* **Problem**:
Find "(0.46, 0.30, 0.18))" in the material below, then copy that line and every subsequent line to the end, exactly.
■ ■ ■ ■ ■
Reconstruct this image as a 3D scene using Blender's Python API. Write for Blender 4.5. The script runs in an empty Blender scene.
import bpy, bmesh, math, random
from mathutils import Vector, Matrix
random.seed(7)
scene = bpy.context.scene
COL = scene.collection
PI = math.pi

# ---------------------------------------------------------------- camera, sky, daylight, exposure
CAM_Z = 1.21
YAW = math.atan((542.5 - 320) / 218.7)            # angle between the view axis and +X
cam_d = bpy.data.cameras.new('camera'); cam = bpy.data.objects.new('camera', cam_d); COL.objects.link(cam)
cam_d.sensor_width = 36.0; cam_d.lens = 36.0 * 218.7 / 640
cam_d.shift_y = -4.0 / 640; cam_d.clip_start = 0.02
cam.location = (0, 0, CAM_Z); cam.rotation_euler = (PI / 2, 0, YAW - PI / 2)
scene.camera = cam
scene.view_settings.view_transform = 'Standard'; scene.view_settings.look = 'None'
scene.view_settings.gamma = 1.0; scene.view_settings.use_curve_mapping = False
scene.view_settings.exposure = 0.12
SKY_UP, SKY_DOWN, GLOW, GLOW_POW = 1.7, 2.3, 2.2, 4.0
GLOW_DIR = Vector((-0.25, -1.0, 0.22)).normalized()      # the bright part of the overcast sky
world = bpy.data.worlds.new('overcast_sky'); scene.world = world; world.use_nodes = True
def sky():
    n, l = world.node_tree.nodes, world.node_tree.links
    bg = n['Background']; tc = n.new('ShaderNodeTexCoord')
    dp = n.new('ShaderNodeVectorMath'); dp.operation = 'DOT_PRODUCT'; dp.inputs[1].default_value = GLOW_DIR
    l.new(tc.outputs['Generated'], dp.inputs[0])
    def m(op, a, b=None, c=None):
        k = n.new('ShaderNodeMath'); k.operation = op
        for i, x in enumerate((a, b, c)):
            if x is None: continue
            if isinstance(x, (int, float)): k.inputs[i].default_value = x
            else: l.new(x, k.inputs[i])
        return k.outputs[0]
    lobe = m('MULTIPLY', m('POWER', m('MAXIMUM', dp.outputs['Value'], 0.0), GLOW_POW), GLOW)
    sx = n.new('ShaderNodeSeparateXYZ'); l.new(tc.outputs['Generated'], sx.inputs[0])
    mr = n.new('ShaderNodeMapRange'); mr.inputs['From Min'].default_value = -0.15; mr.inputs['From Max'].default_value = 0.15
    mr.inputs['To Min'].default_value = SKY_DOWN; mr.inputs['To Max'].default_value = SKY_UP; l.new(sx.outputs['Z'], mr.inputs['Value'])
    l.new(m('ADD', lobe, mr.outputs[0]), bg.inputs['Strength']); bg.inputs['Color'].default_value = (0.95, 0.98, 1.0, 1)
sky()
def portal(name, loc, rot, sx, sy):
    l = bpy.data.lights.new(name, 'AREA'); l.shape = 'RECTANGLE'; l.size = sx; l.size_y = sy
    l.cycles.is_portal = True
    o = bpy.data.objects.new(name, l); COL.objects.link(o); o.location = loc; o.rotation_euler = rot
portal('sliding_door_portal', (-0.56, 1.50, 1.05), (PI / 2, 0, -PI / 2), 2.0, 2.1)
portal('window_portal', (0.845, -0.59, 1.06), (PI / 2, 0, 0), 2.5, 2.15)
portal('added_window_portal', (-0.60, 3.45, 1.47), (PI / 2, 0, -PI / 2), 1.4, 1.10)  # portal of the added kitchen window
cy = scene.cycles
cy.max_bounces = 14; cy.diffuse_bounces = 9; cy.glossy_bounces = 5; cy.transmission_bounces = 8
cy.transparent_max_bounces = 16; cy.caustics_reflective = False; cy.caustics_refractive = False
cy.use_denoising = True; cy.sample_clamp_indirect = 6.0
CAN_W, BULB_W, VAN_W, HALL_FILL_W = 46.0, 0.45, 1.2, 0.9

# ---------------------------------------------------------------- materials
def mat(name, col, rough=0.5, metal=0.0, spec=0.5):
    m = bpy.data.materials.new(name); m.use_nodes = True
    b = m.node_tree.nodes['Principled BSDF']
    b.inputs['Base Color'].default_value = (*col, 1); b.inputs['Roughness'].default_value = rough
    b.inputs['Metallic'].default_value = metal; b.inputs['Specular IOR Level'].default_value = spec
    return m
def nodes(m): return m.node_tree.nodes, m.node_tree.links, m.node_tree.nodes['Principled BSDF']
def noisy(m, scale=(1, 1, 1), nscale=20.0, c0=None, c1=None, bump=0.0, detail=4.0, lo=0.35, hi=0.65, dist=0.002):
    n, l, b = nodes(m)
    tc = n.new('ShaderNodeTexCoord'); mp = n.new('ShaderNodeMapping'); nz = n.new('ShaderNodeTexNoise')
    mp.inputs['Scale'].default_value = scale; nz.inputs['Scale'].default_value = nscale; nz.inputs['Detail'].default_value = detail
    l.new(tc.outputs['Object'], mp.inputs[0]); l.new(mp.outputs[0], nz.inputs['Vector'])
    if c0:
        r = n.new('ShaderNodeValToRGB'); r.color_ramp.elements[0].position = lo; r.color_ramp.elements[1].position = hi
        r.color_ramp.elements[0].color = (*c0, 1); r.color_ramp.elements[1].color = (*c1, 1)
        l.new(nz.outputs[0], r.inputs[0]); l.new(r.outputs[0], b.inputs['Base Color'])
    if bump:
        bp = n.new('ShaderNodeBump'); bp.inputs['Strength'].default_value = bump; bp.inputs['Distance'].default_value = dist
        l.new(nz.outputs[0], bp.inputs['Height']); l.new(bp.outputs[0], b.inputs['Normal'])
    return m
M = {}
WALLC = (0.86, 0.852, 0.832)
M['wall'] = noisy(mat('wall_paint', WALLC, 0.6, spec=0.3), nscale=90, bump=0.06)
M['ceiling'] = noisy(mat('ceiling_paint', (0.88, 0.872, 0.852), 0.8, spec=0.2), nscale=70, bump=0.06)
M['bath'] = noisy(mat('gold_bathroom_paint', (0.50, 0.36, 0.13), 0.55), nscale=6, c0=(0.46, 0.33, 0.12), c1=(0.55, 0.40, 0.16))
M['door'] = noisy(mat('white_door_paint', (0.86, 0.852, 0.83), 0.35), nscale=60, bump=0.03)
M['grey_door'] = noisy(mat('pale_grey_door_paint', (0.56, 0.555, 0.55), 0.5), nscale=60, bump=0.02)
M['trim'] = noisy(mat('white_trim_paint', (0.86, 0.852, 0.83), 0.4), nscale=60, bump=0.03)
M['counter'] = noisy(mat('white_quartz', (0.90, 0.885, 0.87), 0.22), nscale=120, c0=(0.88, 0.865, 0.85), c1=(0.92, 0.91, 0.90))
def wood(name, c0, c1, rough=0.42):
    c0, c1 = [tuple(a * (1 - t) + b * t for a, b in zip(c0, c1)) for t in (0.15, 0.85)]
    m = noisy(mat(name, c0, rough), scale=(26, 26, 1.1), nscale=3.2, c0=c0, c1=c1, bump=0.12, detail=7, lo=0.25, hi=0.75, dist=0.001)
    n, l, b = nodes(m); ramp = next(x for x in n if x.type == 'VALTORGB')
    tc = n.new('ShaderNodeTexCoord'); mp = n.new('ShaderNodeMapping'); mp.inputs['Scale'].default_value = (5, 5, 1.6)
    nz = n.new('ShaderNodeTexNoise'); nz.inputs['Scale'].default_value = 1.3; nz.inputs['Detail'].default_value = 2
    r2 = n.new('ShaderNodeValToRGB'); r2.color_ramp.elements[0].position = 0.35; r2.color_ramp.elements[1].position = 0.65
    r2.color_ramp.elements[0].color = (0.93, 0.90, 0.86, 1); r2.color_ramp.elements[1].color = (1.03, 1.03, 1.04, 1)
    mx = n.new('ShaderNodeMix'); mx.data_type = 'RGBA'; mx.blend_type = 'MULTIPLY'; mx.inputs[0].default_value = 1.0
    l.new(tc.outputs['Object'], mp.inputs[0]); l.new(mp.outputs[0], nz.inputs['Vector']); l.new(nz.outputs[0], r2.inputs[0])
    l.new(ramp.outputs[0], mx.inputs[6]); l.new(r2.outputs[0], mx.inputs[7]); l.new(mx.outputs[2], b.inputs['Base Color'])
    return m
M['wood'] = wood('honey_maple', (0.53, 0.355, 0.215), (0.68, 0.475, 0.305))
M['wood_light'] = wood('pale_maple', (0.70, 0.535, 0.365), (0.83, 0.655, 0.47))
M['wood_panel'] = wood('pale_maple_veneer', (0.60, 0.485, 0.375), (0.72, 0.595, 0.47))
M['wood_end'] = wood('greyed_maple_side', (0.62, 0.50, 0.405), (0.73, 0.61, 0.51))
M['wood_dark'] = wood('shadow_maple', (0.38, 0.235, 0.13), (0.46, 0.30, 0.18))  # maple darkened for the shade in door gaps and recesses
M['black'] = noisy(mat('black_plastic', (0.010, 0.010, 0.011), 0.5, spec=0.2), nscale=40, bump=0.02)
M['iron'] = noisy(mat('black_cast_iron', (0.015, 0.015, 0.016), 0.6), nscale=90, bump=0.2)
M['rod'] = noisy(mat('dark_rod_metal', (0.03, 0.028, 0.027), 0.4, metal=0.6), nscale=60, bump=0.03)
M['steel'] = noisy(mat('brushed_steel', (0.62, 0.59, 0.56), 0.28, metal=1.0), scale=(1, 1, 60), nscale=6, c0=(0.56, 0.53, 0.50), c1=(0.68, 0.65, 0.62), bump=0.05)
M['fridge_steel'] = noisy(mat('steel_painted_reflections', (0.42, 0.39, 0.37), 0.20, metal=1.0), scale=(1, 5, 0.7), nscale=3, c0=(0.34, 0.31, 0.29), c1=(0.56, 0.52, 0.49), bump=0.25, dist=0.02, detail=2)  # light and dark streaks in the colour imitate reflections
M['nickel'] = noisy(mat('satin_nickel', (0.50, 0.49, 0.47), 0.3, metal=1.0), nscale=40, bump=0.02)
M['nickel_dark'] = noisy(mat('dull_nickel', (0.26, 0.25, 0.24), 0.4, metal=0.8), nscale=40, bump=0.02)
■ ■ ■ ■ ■
* **Problem solution**:
M['wood_dark'] = wood('shadow_maple', (0.38, 0.235, 0.13), (0.46, 0.30, 0.18))  # maple darkened for the shade in door gaps and recesses
M['black'] = noisy(mat('black_plastic', (0.010, 0.010, 0.011), 0.5, spec=0.2), nscale=40, bump=0.02)
M['iron'] = noisy(mat('black_cast_iron', (0.015, 0.015, 0.016), 0.6), nscale=90, bump=0.2)
M['rod'] = noisy(mat('dark_rod_metal', (0.03, 0.028, 0.027), 0.4, metal=0.6), nscale=60, bump=0.03)
M['steel'] = noisy(mat('brushed_steel', (0.62, 0.59, 0.56), 0.28, metal=1.0), scale=(1, 1, 60), nscale=6, c0=(0.56, 0.53, 0.50), c1=(0.68, 0.65, 0.62), bump=0.05)
M['fridge_steel'] = noisy(mat('steel_painted_reflections', (0.42, 0.39, 0.37), 0.20, metal=1.0), scale=(1, 5, 0.7), nscale=3, c0=(0.34, 0.31, 0.29), c1=(0.56, 0.52, 0.49), bump=0.25, dist=0.02, detail=2)  # light and dark streaks in the colour imitate reflections
M['nickel'] = noisy(mat('satin_nickel', (0.50, 0.49, 0.47), 0.3, metal=1.0), nscale=40, bump=0.02)
M['nickel_dark'] = noisy(mat('dull_nickel', (0.26, 0.25, 0.24), 0.4, metal=0.8), nscale=40, bump=0.02)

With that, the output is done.